「ベンチに猫の前脚のようなものがある」
2月中旬からつづく一連の「猫殺し事件」は、2月13日午前8時、さいたま市南区にある荒川彩湖公園の管理職員からの通報が皮切りだった。ドッグランや野球場も併設された荒川沿いの公園は、天気のいい日中にはランニングやピクニックをする人々で賑わう比較的多くの人が過ごす施設でもある。
公園内でバラバラになった猫の一部が発見される
かけつけた警察官が見つけたのは、2つのベンチに1本ずつ置かれた猫の脚だった。
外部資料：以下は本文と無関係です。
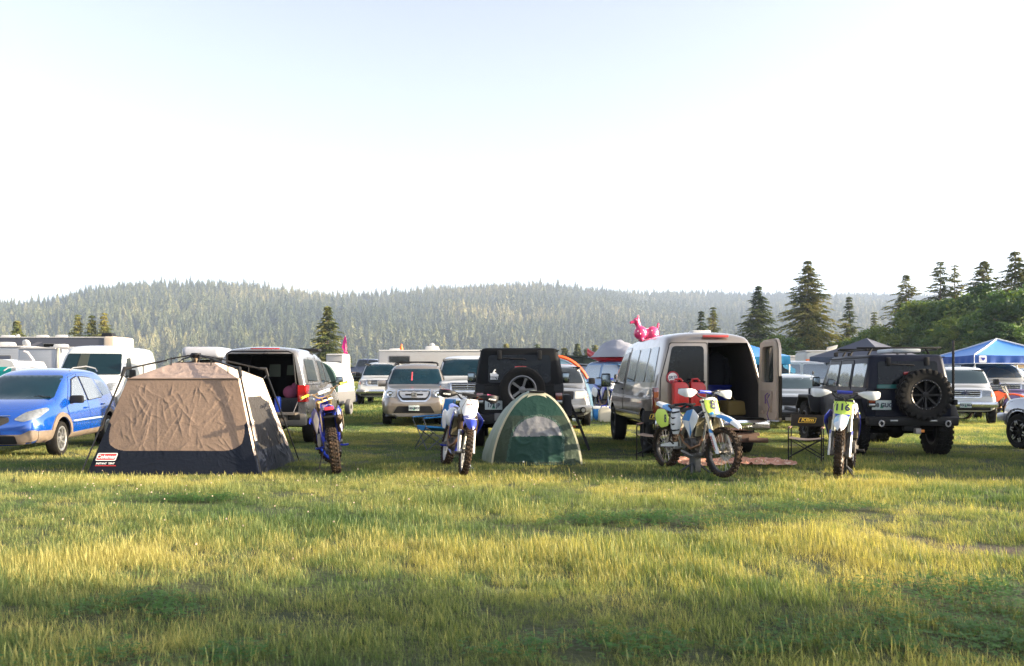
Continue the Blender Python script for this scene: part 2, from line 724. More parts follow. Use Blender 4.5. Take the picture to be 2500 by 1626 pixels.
M_GRASS = leafmat("grass blades", [(0.014, 0.048, 0.012), (0.042, 0.095, 0.030), (0.085, 0.14, 0.050), (0.15, 0.20, 0.072), (0.38, 0.345, 0.125)],
                  transl=0.42, tipcol=(0.40, 0.385, 0.13), noise_scale=0.55, patch_scale=0.22, tcol_mul=1.5)
M_CLOVER = leafmat("clover leaves", [(0.02, 0.075, 0.012), (0.04, 0.12, 0.018), (0.07, 0.16, 0.03)], transl=0.3)
M_CONIF = leafmat("fir needles", [(0.020, 0.040, 0.016), (0.045, 0.07, 0.02), (0.11, 0.125, 0.03), (0.22, 0.20, 0.05)], transl=0.22, noise_scale=0.35, rough=0.7)
M_HILL = leafmat("distant fir needles", [(0.018, 0.032, 0.018), (0.045, 0.06, 0.022), (0.08, 0.092, 0.038), (0.20, 0.185, 0.085)], transl=0.15, noise_scale=0.004, rough=0.8)
M_BROAD = leafmat("broad leaves", [(0.016, 0.045, 0.014), (0.04, 0.09, 0.024), (0.085, 0.145, 0.034), (0.20, 0.24, 0.05)], transl=0.3, noise_scale=0.25)
M_BARK = mat("bark", (0.12, 0.085, 0.06), rough=0.9, var=0.4, vscale=6, bump=0.6, bscale=20)


def raw_mesh(name, verts, faces, m, attrs=None, smooth=False):
    me = bpy.data.meshes.new(name)
    me.from_pydata(verts, [], faces)
    me.materials.append(m)
    for k, vals in (attrs or {}).items():
        a = me.attributes.new(k, 'FLOAT', 'POINT')
        a.data.foreach_set("value", vals)
    if smooth:
        me.polygons.foreach_set("use_smooth", [True] * len(me.polygons))
    return me


def hidden_collection(name, meshes):
    col = bpy.data.collections.new(name)
    for i, me in enumerate(meshes):
        o = bpy.data.objects.new(name + "_%02d" % i, me)
        col.objects.link(o)
    return col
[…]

切り口には故意に切断されたような痕があったといい、何者かが切り落としベンチに放置したとみられている。この公園をよく利用するという女性はこう証言する。
「猫の脚が見つかった前日にも来たのですがその時はなにもありませんでした。きっと閉園後にこっそり忍び込んだんじゃないでしょうか」
捨て猫や野良猫の姿が頻繁に目撃される公園だったが、行政や有志の手による猫の不妊手術という対策の甲斐もあり、ここ数年は公園内を歩く猫の姿も少なくなっていたそうだ。
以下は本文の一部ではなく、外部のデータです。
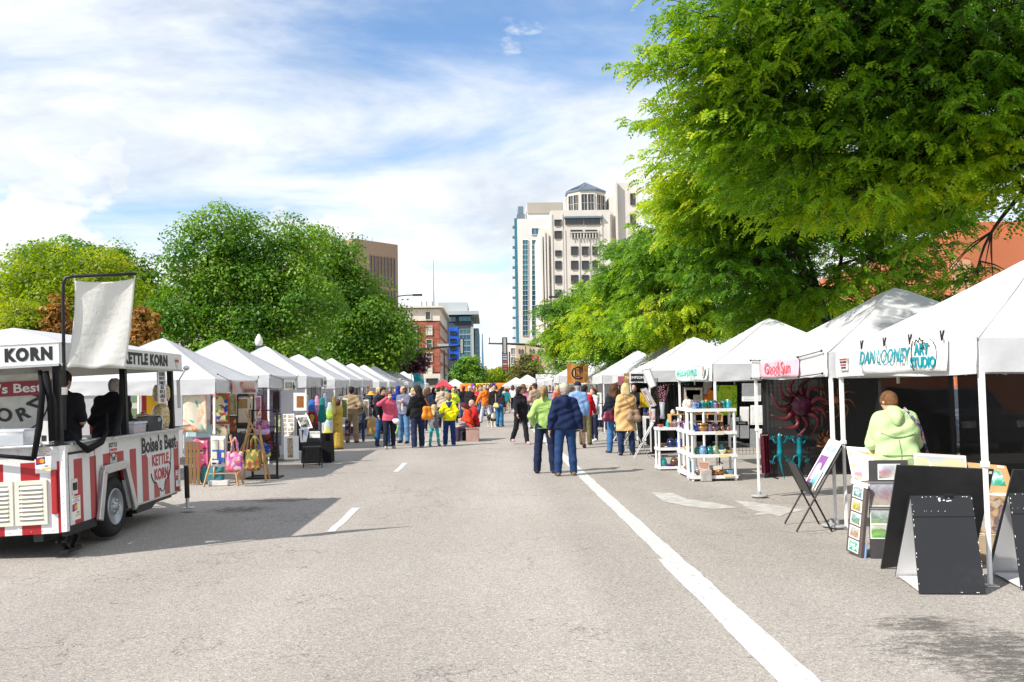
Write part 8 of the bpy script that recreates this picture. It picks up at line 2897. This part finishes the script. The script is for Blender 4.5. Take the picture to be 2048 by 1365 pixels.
# --- quilt stall (first tent on the left)
QP=print_mat
side_wall('white wall at the back of the quilt tent',-8.1,16.95,19.95,FAB)
side_wall('white wall at the back of the photograph tent',-8.1,21.1,24.1,FAB)
hang_wall('white far wall of the photograph tent',(-8.05,24.1),(-5.2,24.1),.03,1.78,FAB,'tent_wall','tent wall',.02,'white tent walls')
def quilt(label,px0,py0,px1,py1,Y,mat,border=None,name='quilt',cat='quilt',extra=()):
 a,b=at(px0,py1,Y),at(px1,py0,Y)
 c=Vector(((a.x+b.x)/2,Y,a.z))
 e=empty(name,c,label,cat,'quilts and cloths hung in the quilt tent')
 w_,h_=b.x-a.x,b.z-a.z
 fn=lambda u,v,o=0,s=1: (w_*(u-.5)*s,-.012-o+.012*math.sin(u*9+v*3),h_*(.5+(v-.5)*s))
 o=obj('cloth',MB().grid(lambda u,v: fn(u,v),12,10),border or mat,parent=e,smooth=True)
 o.modifiers.new('thick','SOLIDIFY').thickness=.012
 if border:
  o=obj('patchwork',MB().grid(lambda u,v: fn(u,v,.012,.84),12,10),mat,parent=e,smooth=True)
  o.modifiers.new('thick','SOLIDIFY').thickness=.004
 for u,v,su,sv,mt,nm in extra:
  obj(nm,MB().prism([(math.cos(R(45*k))*(1 if k % 2==0 else .55)*su*w_,math.sin(R(45*k))*(1 if k % 2==0 else .55)*sv*w_) for k in range(8)],(w_*(u-.5),-.05,h_*v),(1,0,0),(0,0,1),.006),mt,parent=e)
 obj('rail',MB().tube([(-w_/2-.03,0,h_+.01),(w_/2+.03,0,h_+.01)],.01,5),ALU,parent=e)
 return e
quilt('watercolour style quilt of teal, cream and orange at the trailer end of the quilt tent',366,783,414,865,17.0,QP('brush_quilt',[(.6,.1,.15),(.0,.36,.36),(.66,.6,.45),(.7,.62,.5),(.68,.45,.3),(.68,.2,.04),(.7,.6,.45)],'abstract',2.6,1.0,.9))
quilt('pale blue satin cloth hanging below the brush painted quilt',372,842,423,876,17.15,pm('ice_blue_cloth',(.45,.62,.68),.6,0,.1,4,.4,10))
quilt('pink quilt with star blocks behind the teal tote',386,876,420,945,17.4,QP('pink_star_quilt',[(.62,.58,.48),(.55,.10,.22),(.6,.2,.3)],'quilt',5,2.0,.9),pm('pink_border',(.58,.16,.30),.9),extra=[(.5,.75,.28,.28,pm('star_rose',(.5,.05,.15)),'star_patch'),(.5,.28,.28,.28,pm('star_rose',(.5,.05,.15)),'star_patch')])
quilt('red bordered story quilt with blue arches',421,787,459,849,17.1,QP('story_quilt',[(.55,.45,.25),(.03,.05,.3),(.4,.05,.04),(.6,.5,.2),(.08,.2,.06),(.5,.5,.45)],'floral',15,3.0,.9),pm('rust_border',(.36,.08,.03),.9))
quilt('small patchwork runner hanging below the story quilt',424,850,455,872,17.12,QP('runner_quilt',[(.5,.42,.28),(.25,.06,.06),(.12,.16,.08),(.55,.48,.35)],'floral',12,4.0,.9))
quilt('cream and olive leaf quilt between the story quilt and the brown one',457,790,473,830,17.6,QP('leaf_quilt',[(.55,.48,.38),(.2,.2,.06),(.5,.42,.3)],'abstract',9,5.0,.9))
quilt('brown, cream and black geometric quilt beside the tent corner',474,788,509,858,18.1,QP('geometric_quilt',[(.6,.54,.42),(.07,.05,.03),(.58,.5,.4),(.32,.2,.08),(.6,.54,.42)],'quilt',4.2,6.0,.9),pm('black_border',(.04,.035,.03),.9))
quilt('mustard cloth seen through the trailer window',293,788,333,850,17.3,pm('mustard_cloth',(.72,.40,.02),.85,0,.1,4,.4,9))
quilt('purple cloth seen through the trailer window',203,789,262,855,17.3,pm('violet_cloth',(.10,.05,.30),.85,0,.12,4,.4,9))
quilt('red strip of cloth between the purple and mustard ones',283,788,294,850,17.4,pm('red_cloth_strip',(.45,.05,.04),.85))
def ladder(label,px,py,Y,w_,h_,lean,rungs=3,name='display_ladder'):
 c=gnd(px,py) if Y is None else Vector((at(px,py,Y).x,Y,0))
 e=empty(name,c,label,'display rack','wooden display ladders')
 for s_ in (-1,1):
  obj('rail',MB().bar((s_*w_/2,-lean,.0),(s_*w_*.18,0,h_),.03,.03),WOOD,parent=e)
  obj('back_rail',MB().bar((s_*w_*.45,lean,.0),(s_*w_*.16,.01,h_*.97),.028,.028),WOOD,parent=e)
 for k in range(rungs):
  z=h_*(.25+.3*k)
  hw=w_/2-(w_*.32)*z/h_
  obj('rung',MB().bar((-hw,-lean*(1-z/h_),z),(hw,-lean*(1-z/h_),z),.022,.022),WOOD,parent=e)
 return e
lad1=ladder('pale wooden folding rack holding the blue and white quilt and the pink bag',449,969,16.75,.62,.92,.22)
lad2=ladder('taller wooden crossed rack holding the olive floral bag',508,955,17.5,.56,1.05,.2)
for (a,b_) in (((-.28,.02,.55),(.12,.04,1.35)),((.20,.03,.5),(-.18,.04,1.35))):
 obj('cross_bar',MB().bar(a,b_,.035,.02),WOOD,parent=lad2)
quilt('blue and white quilt draped on the wooden rack',422,872,452,934,16.62,QP('blue_white_quilt',[(.03,.09,.38),(.66,.64,.58),(.62,.55,.38),(.05,.12,.42)],'quilt',5.5,7.0,.9),pm('white_hem',(.66,.66,.64),.9))
def tote(label,px0,py0,px1,py1,Y,mat,strap_up=.5,name='tote_bag'):
 a,b=at(px0,py1,Y),at(px1,py0,Y)
 c=Vector(((a.x+b.x)/2,Y,a.z))
 e=empty(name,c,label,'bag','cloth bags on the quilt racks')
 w_,h_=b.x-a.x,b.z-a.z
 S_=SDF().cap((-w_*.38,0,h_*.12),(w_*.38,0,h_*.12),.05,k=.06).cap((-w_*.44,0,h_*.95),(w_*.44,0,h_*.95),.025,k=.05)
 S_.ell((0,0,h_*.45),(w_*.52,.07,h_*.5),.05).ell((-w_*.35,0,h_*.5),(w_*.14,.045,h_*.46),.04).ell((w_*.35,0,h_*.5),(w_*.14,.045,h_*.46),.04)
 V,F=S_.mesh(.016)
 obj('bag_body',npmesh('bag_body',V,F,mat,smooth=True),parent=e)
 for y in (-.03,.03):
  obj('handle',MB().tube([(-w_*.2,y,h_*.95),(-w_*.13,y,h_*(1+strap_up*.7)),(0,y,h_*(1+strap_up)),(w_*.13,y,h_*(1+strap_up*.7)),(w_*.2,y,h_*.95)],.014,6),mat,parent=e,smooth=True)
 return e
tote('pink and violet floral tote bag hanging on the wooden rack',453,904,486,943,16.35,QP('pink_floral',[(.5,.15,.42),(.6,.25,.4),(.65,.45,.35),(.4,.08,.35),(.6,.12,.15),(.6,.5,.55)],'floral',17,8.0,.8),.75)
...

3日後の16日には同公園内の雑木林であごと後ろ脚が欠損した猫の死骸が発見される。この雑木林はごみの不法投棄なども多く、公園内でも比較的人通りのない場所だった。目立った場所と人目につかぬ場所、それぞれに犯行の跡を残したのはなにか作為があったのか。警察は猫をバラバラにして放置したのは同一犯だと見て捜査を進めている。
2月21日には小学校と周辺施設に爆破予告も
翌日17日、犯行はさらに人目につく場所で行われる。荒川彩湖公園から800メートルほど離れた西浦和小学校の校庭内で、猫のあご部分と見られる白っぽい肉片が鉄棒にぶら下がっている状態で発見された。公園の2カ所で見つかった猫の一部と、小学校でみつかった猫と思しき肉片は、いずれも白色をしていることから、同一の猫が切断されたものとみられている。
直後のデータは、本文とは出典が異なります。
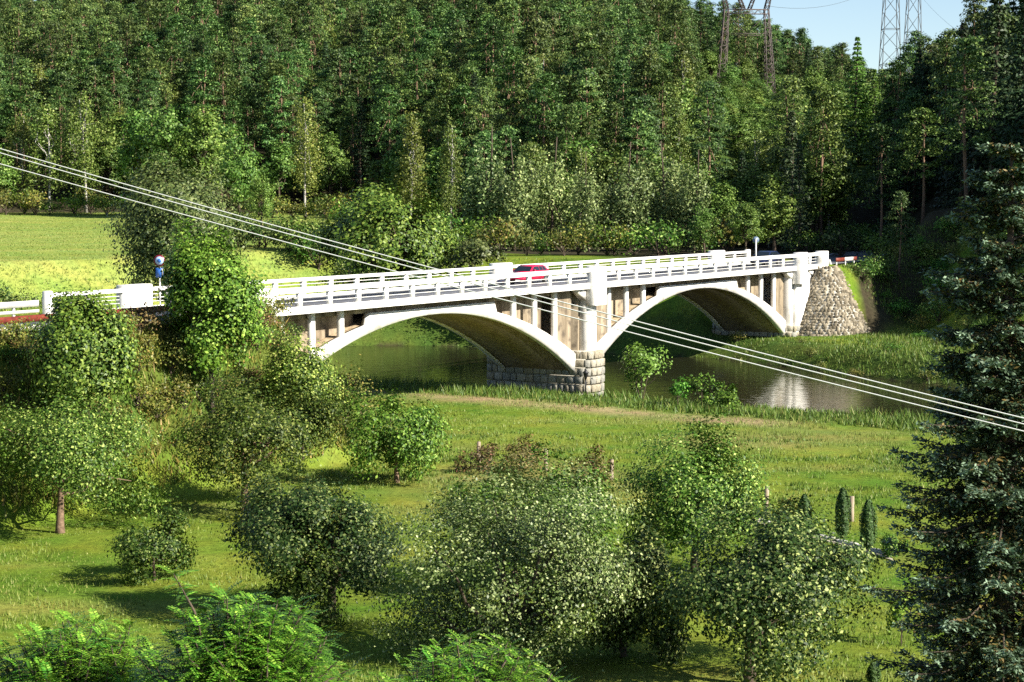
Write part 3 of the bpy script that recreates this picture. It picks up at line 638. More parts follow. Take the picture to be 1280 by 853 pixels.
# ------------------------------------------------------------------ foliage machinery
def leafquads(P, Nb, size, asp, rng, flat=.6):
    n = len(P); N = Nb+rng.normal(0, flat, (n, 3)); N /= np.linalg.norm(N, axis=1)[:, None]+1e-9
    T = np.cross(N, rng.normal(0, 1, (n, 3))); T /= np.linalg.norm(T, axis=1)[:, None]+1e-9; B = np.cross(N, T)
    sz = (size*rng.uniform(.5, 1.4, n))[:, None]
    V = np.stack([P-T*sz*.5, P+B*sz*asp*.5+N*sz*.08, P+T*sz*.5, P-B*sz*asp*.5+N*sz*.08], 1).reshape(-1, 3)
    return V
def crown_mesh(name, P, Nb, size, asp, mat, rng, flat=.6):
    V = leafquads(P, Nb, size, asp, rng, flat); return npmesh(name, V, np.arange(len(V)).reshape(-1, 4), mat)
def lobed(rng, rx, ry, rz_, zc, nl, per, leaf_r, lr=.42, low=-.6, nsub=9, shell=(.5, .8)):
    """leaf positions: lobes on an ellipsoid, sub clumps on the lobes"""
    L_ = []
    for i in range(nl):
        d = rng.normal(0, 1, 3); d /= np.linalg.norm(d)
        if d[2] < low: d[2] = -d[2]*.5
        L_.append(d*rng.uniform(*shell)*np.array([rx, ry, rz_]))
    L_ = np.array(L_); P = []; N = []
    for c in L_:
        k = rng.uniform(.75, 1.2); d = rng.normal(0, 1, (nsub, 3)); d /= np.linalg.norm(d, axis=1)[:, None]
        sc_ = c+d*np.array([rx, ry, rz_])*lr*k*rng.uniform(.5, 1, (nsub, 1))
        for s in sc_:
            m = max(2, int(per*rng.uniform(.5, 1.5))); q = rng.normal(0, 1, (m, 3))*leaf_r*np.array([1, 1, .7])
            P.append(s+q); o = s/np.array([rx, ry, rz_]); N.append(np.tile(o*.9+np.array([0, 0, .35]), (m, 1))+q/leaf_r*.25)
    P = np.concatenate(P); P[:, 2] += zc; return P, np.concatenate(N), L_+np.array([0, 0, zc])
def trunk_mesh(rng, h, r, targets, mat, lean=0., fork=.5, name='trunk', start=(0, 0), rmin=.02):
    mb = MB(); a = rng.uniform(0, 2*PI); n = 7; t = np.linspace(0, 1, n)
    P = np.stack([start[0]+math.cos(a)*lean*t+.05*np.sin(5*t+a)*h*.2, start[1]+math.sin(a)*lean*t+.05*np.cos(4*t+a)*h*.2, -.3+(h+.3)*t], 1)
    R = r*(1.25-.95*t); R[0] *= 1.3; mb.tube(P, R, 8)
    for tg in targets:
        k = rng.uniform(fork*.75, min(.95, fork*1.4)); i = k*(n-1); p0 = np.array([np.interp(k, t, P[:, c]) for c in range(3)]); d = np.array(tg)-p0
        u = np.linspace(0, 1, 5)[:, None]; Q = p0+d*u+np.array([0, 0, 1.])*(np.sin(u*PI)*-.08*np.linalg.norm(d)*rng.uniform(-.5, 1)); Q[1:-1] += rng.normal(0, .04*np.linalg.norm(d), (3, 3))
        mb.tube(Q, np.linspace(r*.55*(1-k*.4), rmin, 5), 5, cap=False)
    return mb.mesh(name, mat, True)

def px_tree(name, label, cat, base, box, leafmat, seed, leaf=.12, n=9000, depth=None, bark='bark', group=None, asp=.62, nl=14, lr=.34, flat=.42, zoff=0, fork=.5, nsub=10, squash=1, tr=.14, basez=None, leaf_r=None, low=-.5, shell=(.5, .8)):
    """a tree whose foot is seen at pixel base and whose crown fills pixel box (x0,x1,y0,y1)"""
    rng = np.random.default_rng(seed); leaf *= 1.12; n = int(n*(2.2 if n > 3000 else 1.7))
    if depth is None: X, Y, Z = hit(*base)
    else: Y = depth; X = gx_(base[0], Y); Z = tz(X, Y)
    if basez is not None: Z = basez
    x0, x1, y0, y1 = box; A = at_y(x0, y0, Y); B = at_y(x1, y1, Y)
    rx = (B[0]-A[0])/2/1.10; rz_ = (A[2]-B[2])/2/1.07; xc = (A[0]+B[0])/2-X; zc = (A[2]+B[2])/2-Z
    rsz = leaf_r or min(rx, rz_)*.125; per = n/(nl*nsub)
    P, N, lob = lobed(rng, rx, rx*squash, rz_, 0, nl, per, rsz, lr, low=low, nsub=nsub, shell=shell)
    lo = np.percentile(P, 2.5, axis=0); hi = np.percentile(P, 97.5, axis=0)
    sx = 2*rx/(hi[0]-lo[0]); sz = 2*rz_/(hi[2]-lo[2]); off = np.array([-(hi[0]+lo[0])/2*sx, 0, -(hi[2]+lo[2])/2*sz])
    tf = lambda q: q*np.array([sx, sx, sz])+off+np.array([xc, 0, zc])
    P = tf(P); lob = tf(lob); P[:, 2] = np.maximum(P[:, 2], .1)
    r = empty(name, (X, Y, Z), 0, label=label, cat=cat, group=group)
    link('trunk', trunk_mesh(rng, max(.8, zc), tr, lob, M[bark], fork=fork), r)
    link('crown', crown_mesh('crown', P, N, leaf, asp, leafmat, rng, flat), r)
    return r

# --- the orchard trees and shrubs one can tell apart
px_tree('apple_tree', 'spreading apple tree at far left with short reddish trunk on the lawn', 'tree', (76,668), (-20,190,496,642), L['apple'], 21, .11, 15000, bark='applebark', tr=.17, fork=.7)
px_tree('apple_tree', 'broad orchard tree with forked trunk, below the left end of the bridge', 'tree', (305,640), (238,425,478,600), L['apple'], 22, .115, 14000, bark='applebark', tr=.17, fork=.65)
px_tree('apple_tree', 'small round apple tree on a thin reddish trunk, alone on the grass', 'tree', (496,604), (430,556,496,588), L['bright'], 23, .14, 6000, bark='applebark', tr=.12, fork=.7)
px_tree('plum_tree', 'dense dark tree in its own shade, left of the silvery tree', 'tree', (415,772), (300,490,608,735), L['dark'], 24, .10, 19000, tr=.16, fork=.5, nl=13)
px_tree('pear_tree', 'large silvery-leaved tree in the middle of the orchard', 'tree', (640,838), (494,790,606,822), L['grey'], 25, .09, 26000, tr=.2, nl=24, lr=.34, fork=.35, low=-.95)
px_tree('apple_tree', 'yellow-green tree behind the large silvery tree', 'tree', (665,735), (540,770,584,700), L['bright'], 26, .12, 9000, tr=.15, nl=13)
px_tree('apple_tree', 'tall pale-tipped tree right of the middle with trunk hidden', 'tree', (868,716), (783,946,540,684), L['apple'], 27, .11, 12500, tr=.15, nl=12)
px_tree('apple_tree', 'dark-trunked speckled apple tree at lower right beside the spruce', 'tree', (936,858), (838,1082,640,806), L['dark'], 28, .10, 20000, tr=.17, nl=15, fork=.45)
px_tree('plum_tree', 'low dark drooping tree right of the silvery tree', 'tree', (778,822), (738,862,676,812), L['dark'], 29, .115, 6500, tr=.12, nl=9)
px_tree('young_fruit_tree', 'small sparse tree on the lawn left of the dark tree', 'tree', (193,728), (150,238,640,720), L['apple'], 30, .10, 4200, tr=.05, nl=9)
px_tree('leafy_shrub', 'pale green shrub below the dark tree', 'shrub', (380,790), (332,428,690,782), L['apple'], 31, .10, 3500, tr=.05)
px_tree('dense_tree', 'dense round dark-green tree in front of the bridge end at left', 'tree', (104,500), (48,165,374,490), L['bush'], 32, .16, 15000, depth=87, tr=.14, nl=34, lr=.22, shell=(.6, .84), flat=.38)
px_tree('maple_tree', 'bright green upright tree hiding the left end of the bridge', 'tree', (262,480), (208,326,298,450), L['bright'], 33, .17, 15000, depth=98, tr=.14, nl=26, lr=.26, shell=(.5, .84))
px_tree('leafy_shrub', 'light green shrub climbing in front of the left arch', 'shrub', (376,532), (330,424,424,522), L['apple'], 34, .13, 7500, depth=101, tr=.07)
px_tree('leafy_shrub', 'yellow-green shrub beneath the left spandrel of the bridge', 'shrub', (430,540), (395,476,462,536), L['olive'], 35, .15, 1600, depth=107, tr=.05)
px_tree('locust_sapling', 'thin staked sapling on the lawn beside the spruce', 'tree', (1127,808), (1108,1148,738,784), L['bright'], 36, .10, 420, tr=.025, nl=5)
px_tree('willow_tree', 'tall grey-green willow with bent pale branches beyond the bridge', 'tree', (205,350), (154,292,208,350), L['willow'], 40, .20, 15000, depth=134, tr=.3, nl=20, lr=.3, fork=.35, basez=7.3)
px_tree('round_willow', 'big rounded yellow-green tree beyond the bridge left of centre', 'tree', (488,345), (400,570,242,342), L['bush'], 41, .30, 12000, depth=176, tr=.3, nl=70, lr=.16, low=-.3, flat=.35, shell=(.74, .86), basez=7.3)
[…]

一連の犯行を受けて警察はパトロールを強化。近隣の学校でも交替制で保護者や教職員が登下校の付き添いをするなどの対応を行っている。猫の一部が見つかった西浦和小学校に子供を通わせる母親は神妙な顔つきで言う。
「(付き添いは)たいへんですけど子どもが心配で……。神戸で昔あったお子さんの殺人事件も近所の猫殺しが発端だったんですよね。いやでもあの事件を思い出しちゃいます。とにかく早く捕まってほしいです」
近隣住民や学校に通う子供が不安になるなか、この小学校に「2月21日に西浦和小学校とその周辺施設を爆破して子供に危害を加える」という不穏な犯行予告が重なる。一連の猫殺しとの関係は不明だが、予告のあった21日はやむなく休校措置がとられた。